Ci siamo soffermati sul riverbero “orientale” dell’Istruzione, ma ciò non significa che sia mancato l’apprezzamento delle Chiese locali latine, anzi, ma sarebbe troppo lungo qui riportarlo.

Certo è che il Documento è testimonianza della sollecitudine verso i migranti da parte della Chiesa, Madre oltre che Maestra, per la quale nessuno è straniero (cf. EMCC, 100). Essa non può infatti rimanere indifferente nei loro riguardi. In effetti, nel Suo Messaggio per la Giornata del Migrante e del Rifugiato di quest’anno, il primo del Suo pon­tificato, il Santo Padre Benedetto XVI ha riconosciuto nelle migrazioni, che stanno acquistando una configurazione permanente e strutturale nella società contemporanea (cf. EMCC, 1), un “segno dei tempi”. Esso va scrutato ed interpretato “alla luce del Vangelo, per offrire alle nuove generazioni la possibilità di rispondere in modo adeguato ai perenni interrogativi sul senso della vita presente e futura e sulla giu­sta importazione dei rapporti sociali” (Messaggio 2006).

L’Istruzione Erga migrantes caritas Christi si è mostrata strumento valido anche in questo senso. Ne sono prova le numerose sue edizioni ad opera di varie Conferenze Episcopali che hanno curato altresì traduzioni in lingue oltre le sei da noi offerte. Con una certa emozione abbiamo così preso fra le mani le edizioni in cinese, coreano e giapponese, mentre attendiamo quella in lingua russa. Abbiamo inoltre avuto notizia del testo tradotto in polacco.

Tale risonanza favorevole ci ha certamente incoraggiati nella gravosa e vasta opera di presentazione e divulgazione del Documento nel mondo, soprattutto su invito delle Commissioni per le Migrazioni di diverse Conferenze Episcopali. Per un’illustrazione dell’impegno a tale riguardo rimando alla lettura dell’Attività della Santa Sede 2005. Ne pubblicheremo il testo anche nel prossimo centesimo numero della nostra rivista People on the Move.

Siamo perciò fiduciosi che l’Erga migrantes caritas Christi continuerà ad essere uno strumento valido nella missione che Dio dà alla Chiesa, come bellamente espresso nel n. 102: “Dio affida perciò alla Chiesa, anch'essa pellegrina sulla terra, il compito di forgiare una nuova creazione, in Cristo Gesù, ricapitolando in Lui (cfr. Ef 1,9-10) tutto il tesoro di una ricca diversità umana che il peccato ha trasformato in divisione e conflitto. Nella misura in cui la presenza misteriosa di questa nuova creazione è autenticamente testimoniata nella sua vita, la Chiesa è se­gno di speranza per un mondo che desidera ardentemente giustizia, libertà, verità e solidarietà, cioè pace e armonia.”

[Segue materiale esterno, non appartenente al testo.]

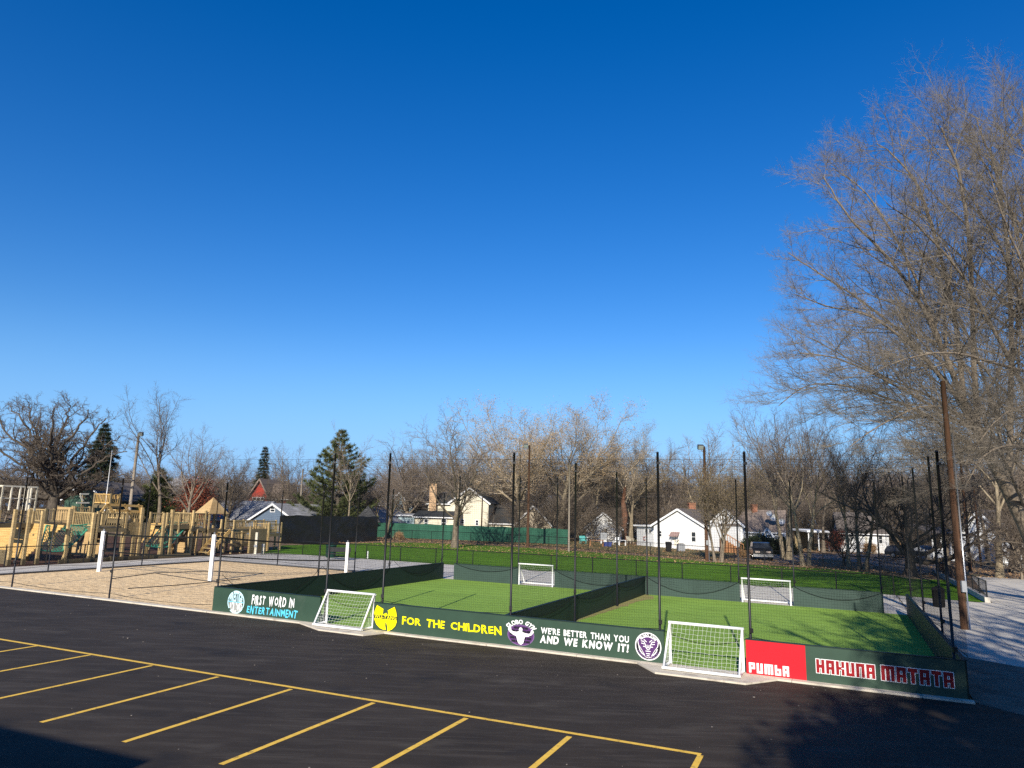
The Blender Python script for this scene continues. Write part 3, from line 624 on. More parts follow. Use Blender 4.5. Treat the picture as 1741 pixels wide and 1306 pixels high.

Affidiamo questa speranza a Maria Santissima, specialmente in questo mese di Maggio a Lei dedicato, “affinché le odierne migrazioni siano considerate un appello, pur misterioso, al Regno di Dio già presente, come primizia, nella sua Chiesa, e strumento provvi­denziale al servizio dell’unità della famiglia umana” (EMCC, 104).